## begin Data block

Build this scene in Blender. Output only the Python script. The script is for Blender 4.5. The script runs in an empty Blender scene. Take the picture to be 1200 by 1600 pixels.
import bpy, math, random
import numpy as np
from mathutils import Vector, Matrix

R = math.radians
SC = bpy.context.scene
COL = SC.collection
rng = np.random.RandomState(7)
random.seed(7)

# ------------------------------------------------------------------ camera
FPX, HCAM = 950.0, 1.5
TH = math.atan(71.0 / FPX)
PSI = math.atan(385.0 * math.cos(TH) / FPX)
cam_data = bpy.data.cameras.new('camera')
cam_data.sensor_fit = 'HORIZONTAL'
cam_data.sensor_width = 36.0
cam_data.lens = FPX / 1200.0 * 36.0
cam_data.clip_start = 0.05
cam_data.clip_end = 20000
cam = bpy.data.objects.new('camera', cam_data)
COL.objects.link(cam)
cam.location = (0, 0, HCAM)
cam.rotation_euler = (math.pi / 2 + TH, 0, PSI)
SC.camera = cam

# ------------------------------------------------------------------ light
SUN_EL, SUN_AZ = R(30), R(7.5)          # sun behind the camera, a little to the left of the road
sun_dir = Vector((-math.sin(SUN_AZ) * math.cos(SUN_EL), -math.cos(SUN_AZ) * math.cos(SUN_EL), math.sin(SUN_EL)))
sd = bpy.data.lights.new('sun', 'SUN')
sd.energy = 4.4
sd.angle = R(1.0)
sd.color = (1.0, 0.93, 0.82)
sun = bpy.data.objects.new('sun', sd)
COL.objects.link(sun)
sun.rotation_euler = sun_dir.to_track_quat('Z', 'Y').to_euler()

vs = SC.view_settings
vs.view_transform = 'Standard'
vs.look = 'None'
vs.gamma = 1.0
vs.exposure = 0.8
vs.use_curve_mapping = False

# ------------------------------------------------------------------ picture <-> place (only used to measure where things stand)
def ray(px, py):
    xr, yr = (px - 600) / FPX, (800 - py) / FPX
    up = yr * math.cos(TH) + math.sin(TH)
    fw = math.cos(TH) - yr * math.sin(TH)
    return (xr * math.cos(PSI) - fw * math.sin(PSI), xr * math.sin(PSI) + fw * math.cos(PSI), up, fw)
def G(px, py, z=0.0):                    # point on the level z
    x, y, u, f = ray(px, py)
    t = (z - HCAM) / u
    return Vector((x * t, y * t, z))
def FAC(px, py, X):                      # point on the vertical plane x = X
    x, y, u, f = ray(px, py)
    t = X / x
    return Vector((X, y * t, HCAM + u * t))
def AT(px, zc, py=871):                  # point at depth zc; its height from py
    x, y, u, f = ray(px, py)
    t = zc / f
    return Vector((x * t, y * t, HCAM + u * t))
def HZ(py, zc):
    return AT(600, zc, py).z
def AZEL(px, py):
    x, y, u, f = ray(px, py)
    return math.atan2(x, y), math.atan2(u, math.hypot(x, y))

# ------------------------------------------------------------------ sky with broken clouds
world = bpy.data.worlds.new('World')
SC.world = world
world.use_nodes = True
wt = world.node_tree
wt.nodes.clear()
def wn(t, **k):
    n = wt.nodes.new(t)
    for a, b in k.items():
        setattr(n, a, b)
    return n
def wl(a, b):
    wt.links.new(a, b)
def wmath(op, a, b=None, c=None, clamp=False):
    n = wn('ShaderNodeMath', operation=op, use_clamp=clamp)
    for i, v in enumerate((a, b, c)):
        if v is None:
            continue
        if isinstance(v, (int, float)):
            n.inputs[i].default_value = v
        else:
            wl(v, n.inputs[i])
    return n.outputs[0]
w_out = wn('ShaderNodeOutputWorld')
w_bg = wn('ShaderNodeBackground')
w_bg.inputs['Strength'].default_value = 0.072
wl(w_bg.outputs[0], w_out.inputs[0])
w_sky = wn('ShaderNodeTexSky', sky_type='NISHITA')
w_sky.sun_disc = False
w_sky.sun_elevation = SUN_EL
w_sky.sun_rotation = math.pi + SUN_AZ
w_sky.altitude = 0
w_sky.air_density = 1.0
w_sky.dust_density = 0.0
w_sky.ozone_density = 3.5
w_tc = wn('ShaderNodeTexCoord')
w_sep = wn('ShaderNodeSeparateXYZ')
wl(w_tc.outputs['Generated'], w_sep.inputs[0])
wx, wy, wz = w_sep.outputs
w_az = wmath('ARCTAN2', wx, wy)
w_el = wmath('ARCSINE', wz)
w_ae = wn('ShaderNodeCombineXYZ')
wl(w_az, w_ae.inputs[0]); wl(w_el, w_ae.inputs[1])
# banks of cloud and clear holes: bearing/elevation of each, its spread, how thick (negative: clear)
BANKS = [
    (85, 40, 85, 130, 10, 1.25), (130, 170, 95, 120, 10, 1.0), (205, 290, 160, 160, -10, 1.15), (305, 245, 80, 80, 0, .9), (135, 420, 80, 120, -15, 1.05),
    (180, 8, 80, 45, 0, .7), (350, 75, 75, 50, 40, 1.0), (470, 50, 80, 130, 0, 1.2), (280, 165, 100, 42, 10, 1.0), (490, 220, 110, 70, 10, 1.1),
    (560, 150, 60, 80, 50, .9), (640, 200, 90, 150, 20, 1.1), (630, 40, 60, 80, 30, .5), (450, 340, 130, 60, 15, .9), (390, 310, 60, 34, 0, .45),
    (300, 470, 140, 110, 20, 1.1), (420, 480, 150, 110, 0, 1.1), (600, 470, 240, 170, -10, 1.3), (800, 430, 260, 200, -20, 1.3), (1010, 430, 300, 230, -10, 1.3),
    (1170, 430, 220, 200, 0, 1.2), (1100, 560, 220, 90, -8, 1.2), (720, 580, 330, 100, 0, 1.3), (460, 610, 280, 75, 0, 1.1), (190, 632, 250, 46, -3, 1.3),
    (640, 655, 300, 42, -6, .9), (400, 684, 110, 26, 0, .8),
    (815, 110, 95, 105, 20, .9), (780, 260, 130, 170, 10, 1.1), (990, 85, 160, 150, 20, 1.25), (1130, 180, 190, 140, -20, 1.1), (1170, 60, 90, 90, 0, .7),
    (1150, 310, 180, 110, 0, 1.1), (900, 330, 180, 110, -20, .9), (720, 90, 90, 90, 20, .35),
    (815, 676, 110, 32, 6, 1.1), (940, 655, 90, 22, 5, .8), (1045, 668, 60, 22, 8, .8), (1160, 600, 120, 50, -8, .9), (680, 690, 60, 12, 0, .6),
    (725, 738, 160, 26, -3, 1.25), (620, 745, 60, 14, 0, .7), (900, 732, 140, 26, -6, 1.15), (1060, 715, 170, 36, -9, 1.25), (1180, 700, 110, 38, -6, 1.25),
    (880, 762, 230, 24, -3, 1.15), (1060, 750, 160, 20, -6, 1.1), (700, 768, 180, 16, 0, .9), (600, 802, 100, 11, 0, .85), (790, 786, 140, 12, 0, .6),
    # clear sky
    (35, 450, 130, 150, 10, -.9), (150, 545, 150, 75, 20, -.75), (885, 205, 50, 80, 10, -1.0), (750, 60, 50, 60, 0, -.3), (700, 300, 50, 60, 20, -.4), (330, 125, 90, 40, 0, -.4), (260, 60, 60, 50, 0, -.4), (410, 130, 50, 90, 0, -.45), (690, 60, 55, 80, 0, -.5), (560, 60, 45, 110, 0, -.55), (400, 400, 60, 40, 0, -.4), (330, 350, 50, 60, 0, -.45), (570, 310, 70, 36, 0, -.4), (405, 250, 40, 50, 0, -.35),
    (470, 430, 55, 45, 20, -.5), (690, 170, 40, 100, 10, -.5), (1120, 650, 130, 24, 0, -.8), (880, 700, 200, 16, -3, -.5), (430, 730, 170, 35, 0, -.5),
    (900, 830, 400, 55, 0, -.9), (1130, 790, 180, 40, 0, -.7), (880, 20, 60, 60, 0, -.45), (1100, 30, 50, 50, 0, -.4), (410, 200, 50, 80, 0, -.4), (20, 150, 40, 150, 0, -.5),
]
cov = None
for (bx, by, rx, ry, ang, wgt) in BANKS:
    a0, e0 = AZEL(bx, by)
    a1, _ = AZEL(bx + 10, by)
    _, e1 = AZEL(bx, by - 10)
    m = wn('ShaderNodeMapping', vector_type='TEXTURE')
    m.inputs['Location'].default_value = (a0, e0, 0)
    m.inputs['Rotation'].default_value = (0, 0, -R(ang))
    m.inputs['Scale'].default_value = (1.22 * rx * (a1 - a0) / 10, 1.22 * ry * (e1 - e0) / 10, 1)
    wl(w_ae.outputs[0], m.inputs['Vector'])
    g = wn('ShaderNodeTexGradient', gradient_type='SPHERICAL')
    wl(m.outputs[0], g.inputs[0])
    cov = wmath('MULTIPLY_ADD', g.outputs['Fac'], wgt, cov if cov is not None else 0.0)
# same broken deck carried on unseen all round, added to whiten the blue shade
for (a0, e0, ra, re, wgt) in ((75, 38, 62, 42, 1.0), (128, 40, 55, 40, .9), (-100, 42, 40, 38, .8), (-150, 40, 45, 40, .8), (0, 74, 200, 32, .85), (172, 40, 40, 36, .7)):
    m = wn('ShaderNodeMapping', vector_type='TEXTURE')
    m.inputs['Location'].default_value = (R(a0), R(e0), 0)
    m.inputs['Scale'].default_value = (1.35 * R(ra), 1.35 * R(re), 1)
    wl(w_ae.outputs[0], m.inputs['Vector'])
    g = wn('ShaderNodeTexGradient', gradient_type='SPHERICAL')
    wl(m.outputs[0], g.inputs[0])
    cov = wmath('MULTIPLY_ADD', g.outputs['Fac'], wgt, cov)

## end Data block

Set problem —
Quote exactly the first line of the data and every line after it through the one holding "sun.rotation_euler = sun_dir.to_track_quat('Z', 'Y').to_euler()".

Solution for this problem —
Build this scene in Blender. Output only the Python script. The script is for Blender 4.5. The script runs in an empty Blender scene. Take the picture to be 1200 by 1600 pixels.
import bpy, math, random
import numpy as np
from mathutils import Vector, Matrix

R = math.radians
SC = bpy.context.scene
COL = SC.collection
rng = np.random.RandomState(7)
random.seed(7)

# ------------------------------------------------------------------ camera
FPX, HCAM = 950.0, 1.5
TH = math.atan(71.0 / FPX)
PSI = math.atan(385.0 * math.cos(TH) / FPX)
cam_data = bpy.data.cameras.new('camera')
cam_data.sensor_fit = 'HORIZONTAL'
cam_data.sensor_width = 36.0
cam_data.lens = FPX / 1200.0 * 36.0
cam_data.clip_start = 0.05
cam_data.clip_end = 20000
cam = bpy.data.objects.new('camera', cam_data)
COL.objects.link(cam)
cam.location = (0, 0, HCAM)
cam.rotation_euler = (math.pi / 2 + TH, 0, PSI)
SC.camera = cam

# ------------------------------------------------------------------ light
SUN_EL, SUN_AZ = R(30), R(7.5)          # sun behind the camera, a little to the left of the road
sun_dir = Vector((-math.sin(SUN_AZ) * math.cos(SUN_EL), -math.cos(SUN_AZ) * math.cos(SUN_EL), math.sin(SUN_EL)))
sd = bpy.data.lights.new('sun', 'SUN')
sd.energy = 4.4
sd.angle = R(1.0)
sd.color = (1.0, 0.93, 0.82)
sun = bpy.data.objects.new('sun', sd)
COL.objects.link(sun)
sun.rotation_euler = sun_dir.to_track_quat('Z', 'Y').to_euler()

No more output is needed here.